In October, state wildlife officer Brad St. Clair was notified of two illegal trash dumps in Noble County. The trash at the sites included insulation, paint supplies, construction materials, power tools, clothing, diapers, and more. Through his investigation, officer St. Clair identified three individuals who were responsible for dumping the trash. The individuals appeared in the Noble County Court and were found guilty of the violations. They were ordered to pay $987 in fines and court costs. In addition, the three individuals were ordered to serve a combined total of 12 days in the Noble County Jail, and were required to clean up the trash as part of their sentences.

Southwest Ohio – Wildlife District 5

During the 2020 deer-gun hunting season, state wildlife officer Eric Lamb, assigned to Brown County, was flagged down by a passing vehicle. The man told officer Lamb that his friend, who is an older gentleman, had harvested a nice antlered deer that morning.
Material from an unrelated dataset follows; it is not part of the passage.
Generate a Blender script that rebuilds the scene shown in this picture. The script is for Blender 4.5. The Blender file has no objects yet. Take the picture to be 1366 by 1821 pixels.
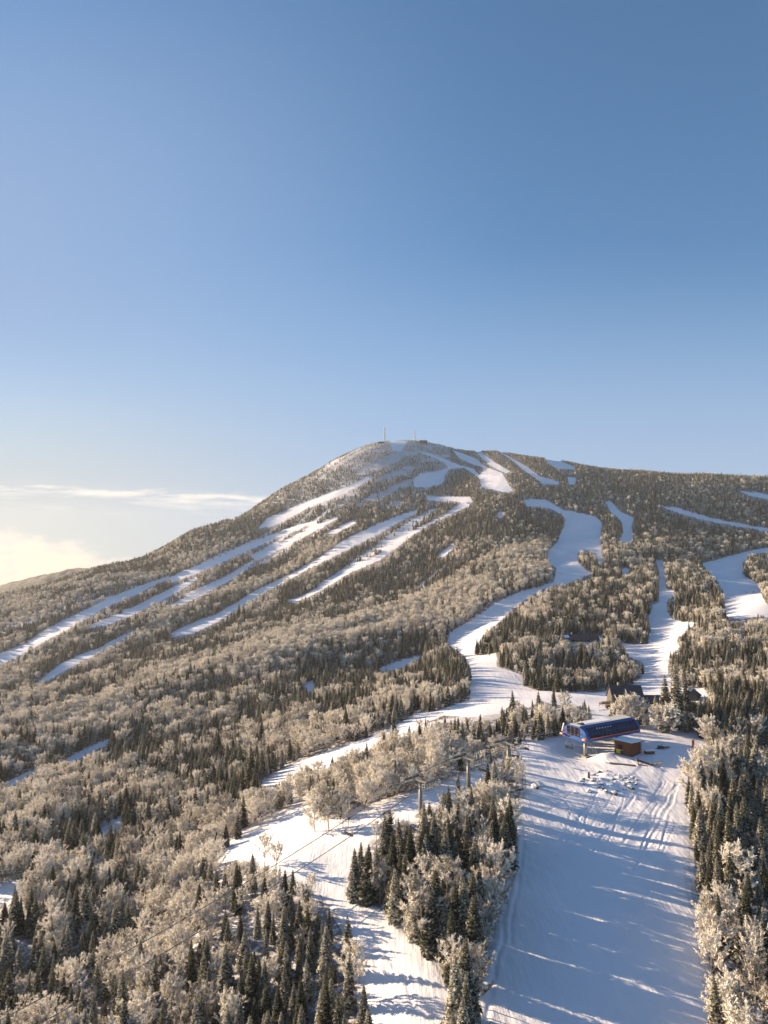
import bpy, math, random
import numpy as np
from mathutils import Vector, Matrix
R = math.radians
rng = np.random.default_rng(7)
random.seed(7)
S = bpy.context.scene
COL = S.collection
FAR_OUT = 3500.0

# ------------------------------------------------------------------ camera
FPX, CX, CY = 1214.0, 683.0, 910.5
PITCH = math.atan((1000.0 - CY) / FPX)
CP, SP = math.cos(PITCH), math.sin(PITCH)
cam_d = bpy.data.cameras.new('camera'); cam = bpy.data.objects.new('camera', cam_d); COL.objects.link(cam)
cam_d.sensor_fit = 'VERTICAL'; cam_d.sensor_height = 36; cam_d.lens = FPX / 1821.0 * 36
cam.location = (0, 0, 0); cam.rotation_euler = (math.pi / 2 + PITCH, 0, 0)
cam_d.clip_start = 1; cam_d.clip_end = 20000
S.camera = cam

def at(px, py, Y):
    a, b = (px - CX) / FPX, (py - CY) / FPX
    dx, dy, dz = a, CP + b * SP, SP - b * CP
    t = Y / dy
    return Vector((dx * t, Y, dz * t))

def proj(X, Y, Z):
    f = Y * CP + Z * SP; u = -Y * SP + Z * CP
    f = np.maximum(f, 1e-3)
    return CX + FPX * X / f, CY - FPX * u / f

# ------------------------------------------------------------------ terrain
CTRL = [(850,1821,95),(1050,1821,95),(1258,1821,95),(1450,1821,98),(1100,1600,125),(1100,1450,160),(900,1600,126),(1100,1350,195),(1100,1290,232),
 (1000,1235,285),(850,1200,345),(850,1150,430),(1130,1150,400),(1000,1100,480),(950,1050,590),(1150,1050,540),(1330,1053,480),
 (1010,950,800),(1100,890,920),(1300,1300,225),(1300,1450,158),(1366,1200,300),(903,1350,195),(750,1450,160),(600,1470,166),
 (500,1540,148),(640,1620,126),(740,1821,96),(600,1821,102),(300,1821,114),(0,1821,128),(600,1400,205),(700,1290,270),(464,1395,252),
 (300,1500,205),(0,1600,172),(0,1400,300),(250,1380,295),(500,1300,330),(500,1200,450),(700,1200,420),(0,1200,640),(300,1200,540),
 (0,1100,860),(300,1100,790),(550,1080,720),(750,1080,640),(750,1000,780),(500,1000,950),(300,1020,980),(850,950,800),(800,900,950),
 (650,900,1010),(800,840,1150),(500,940,1060),(1250,930,850),(1366,1000,700),(1366,900,900),
 (-300,1821,150),(-300,1400,330),(-300,1200,700),(1700,1821,100),(1700,1300,240),(1700,1050,500),(1700,930,900)]
RIDGE = [(-300,1110,1000),(0,1062,1020),(180,1012,1060),(340,948,1130),(500,873,1210),(600,815,1280),(660,790,1330),(700,785,1350),(760,787,1350),
         (880,804,1280),(1000,822,1190),(1150,840,1100),(1260,845,1060),(1366,852,1030),(1700,880,1000)]
_u, _v, _e = [], [], []
for px, py, Y in CTRL + RIDGE:
    p = at(px, py, Y); _u.append(p.x / Y); _v.append(math.log(Y)); _e.append(p.z / Y)
for px, py, Y in RIDGE:
    p = at(px, py, Y); u = p.x / Y; e = p.z / Y
    for k, d in ((1.12, .018), (1.35, .075), (1.9, .16), (2.7, .22)):
        z = max(-230.0, (e - d) * Y * k)
        _u.append(u); _v.append(math.log(Y * k)); _e.append(z / (Y * k))
US = 2.2
_P = np.stack([np.array(_u) * US, np.array(_v)], 1); _E = np.array(_e)
def _phi(r2):
    return 0.5 * r2 * np.log(np.maximum(r2, 1e-12))
def _fit():
    n = len(_P)
    K = _phi(((_P[:, None] - _P[None]) ** 2).sum(-1)) + np.eye(n) * 2e-4
    Q = np.concatenate([np.ones((n, 1)), _P], 1)
    A = np.zeros((n + 3, n + 3)); A[:n, :n] = K; A[:n, n:] = Q; A[n:, :n] = Q.T
    return np.linalg.solve(A, np.concatenate([_E, np.zeros(3)]))
_W = _fit()
def tps(u, v):
    out = np.empty(u.shape); uf, vf, of = u.ravel() * US, v.ravel(), out.ravel()
    n = len(_P); CH = 60000
    for i in range(0, uf.size, CH):
        a, b = uf[i:i + CH, None], vf[i:i + CH, None]
        k = _phi((a - _P[None, :, 0]) ** 2 + (b - _P[None, :, 1]) ** 2)
        of[i:i + CH] = k @ _W[:n] + _W[n] + a[:, 0] * _W[n + 1] + b[:, 0] * _W[n + 2]
    return of.reshape(u.shape)
# coarse lookup of the smooth surface
UG = np.linspace(-.95, .95, 381); VG = np.linspace(math.log(60), math.log(4200), 420)
_uu, _vv = np.meshgrid(UG, VG); TE = tps(_uu, _vv)
def bil(G, xa, ya, x, y):
    fx = np.clip((x - xa[0]) / (xa[1] - xa[0]), 0, len(xa) - 1.001); fy = np.clip((y - ya[0]) / (ya[1] - ya[0]), 0, len(ya) - 1.001)
    i, j = fx.astype(int), fy.astype(int); fx = fx - i; fy = fy - j
    return (G[j, i] * (1 - fx) + G[j, i + 1] * fx) * (1 - fy) + (G[j + 1, i] * (1 - fx) + G[j + 1, i + 1] * fx) * fy
_T = rng.random((256, 256))
def vnoise(x, y):
    xi, yi = np.floor(x).astype(int), np.floor(y).astype(int); fx, fy = x - xi, y - yi
    fx = fx * fx * (3 - 2 * fx); fy = fy * fy * (3 - 2 * fy)
    g = lambda a, b: _T[b & 255, a & 255]
    return ((g(xi, yi) * (1 - fx) + g(xi + 1, yi) * fx) * (1 - fy) + (g(xi, yi + 1) * (1 - fx) + g(xi + 1, yi + 1) * fx) * fy) * 2 - 1
def sm(a, b, x):
    t = np.clip((x - a) / (b - a), 0, 1); return t * t * (3 - 2 * t)
BUMPS = []       # local mounds (x, y, radius, height)
TRACKS = []      # grooves in the snow: (points, half width, depth)
def smooth_h(X, Y):
    X, Y = np.asarray(X, float), np.asarray(Y, float)
    r = np.hypot(X, Y); ph = np.arctan2(X, Y); L = R(40)
    def side(pc):
        yy = r * np.cos(pc); y2 = np.maximum(yy, 88.0)
        return bil(TE, UG, VG, np.tan(pc), np.log(y2)) * y2
    zc = side(np.clip(ph, -L, L))
    za = .5 * (side(np.full_like(r, -L)) + side(np.full_like(r, L)))
    w = sm(0, 1, (np.abs(ph) - L) / (math.pi - L))
    return np.maximum(zc * (1 - w) + za * w, -235)
def H(X, Y, fine=False):
    X, Y = np.asarray(X, float), np.asarray(Y, float)
    z = smooth_h(X, Y); d = np.hypot(X, Y)
    far = sm(200, 380, d) * (1 - sm(650, 980, d) * .85)
    ca, sa = math.cos(.55), math.sin(.55)
    a, b = X * ca + Y * sa, -X * sa + Y * ca
    z = z + far * (7.5 * vnoise(a / 230 + 3, b / 58 + 9) + 2.2 * vnoise(a / 90 + 31, b / 27 + 2))
    z = z + .55 * vnoise(X / 27, Y / 27) * sm(60, 110, d) + .16 * vnoise(X / 9 + 5, Y / 9)
    for (bx, by, br, bh) in BUMPS:
        z = z + bh * np.exp(-((X - bx) ** 2 + (Y - by) ** 2) / br ** 2)
    if fine:
        near = 1 - sm(230, 330, d)
        z = z + near * (.035 * vnoise(X / 2.3, Y / 2.3) + .022 * vnoise(X / 1.05 + 8, Y / 1.3) + .05 * vnoise(X / 1.6 + Y / 3.0, Y / 6.5))
    return z
def hit(px, py, y0=70, y1=1500):
    a, b = (px - CX) / FPX, (py - CY) / FPX
    ys = np.exp(np.linspace(math.log(y0), math.log(y1), 1600)); t = ys / (CP + b * SP)
    xs, zs = a * t, (SP - b * CP) * t
    g = H(xs, ys); k = int(np.argmax(zs <= g))
    return Vector((float(xs[k]), float(ys[k]), float(g[k])))
def G(x, y, dz=0.0):
    return Vector((x, y, float(H(x, y)) + dz))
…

He also advised that his friend could use help checking in the deer. Officer Lamb continued down the same road and found the antlered deer hanging from a tree at the man’s residence. The deer had a landowner tag attached to it. The man met officer Lamb in the yard and relayed his excitement of the harvest. The man described himself as being technologically challenged and was not looking forward to driving to a license vendor to check in his deer. Officer Lamb helped the man check in his deer from the computer in his patrol vehicle.

State wildlife officer Aaron Ireland, assigned to Butler County, was contacted by a landowner in January regarding an individual who was hunting without written permission. The landowner was able to provide officer Ireland with a photograph and a possible name of the suspect. Officer Ireland investigated and confirmed the suspect’s identity. Officer Ireland contacted the person, who admitted to hunting without permission. Officer Ireland issued a summons to the suspect, who appeared in court and pleaded guilty to the charge. The man was ordered to pay a $166 fine.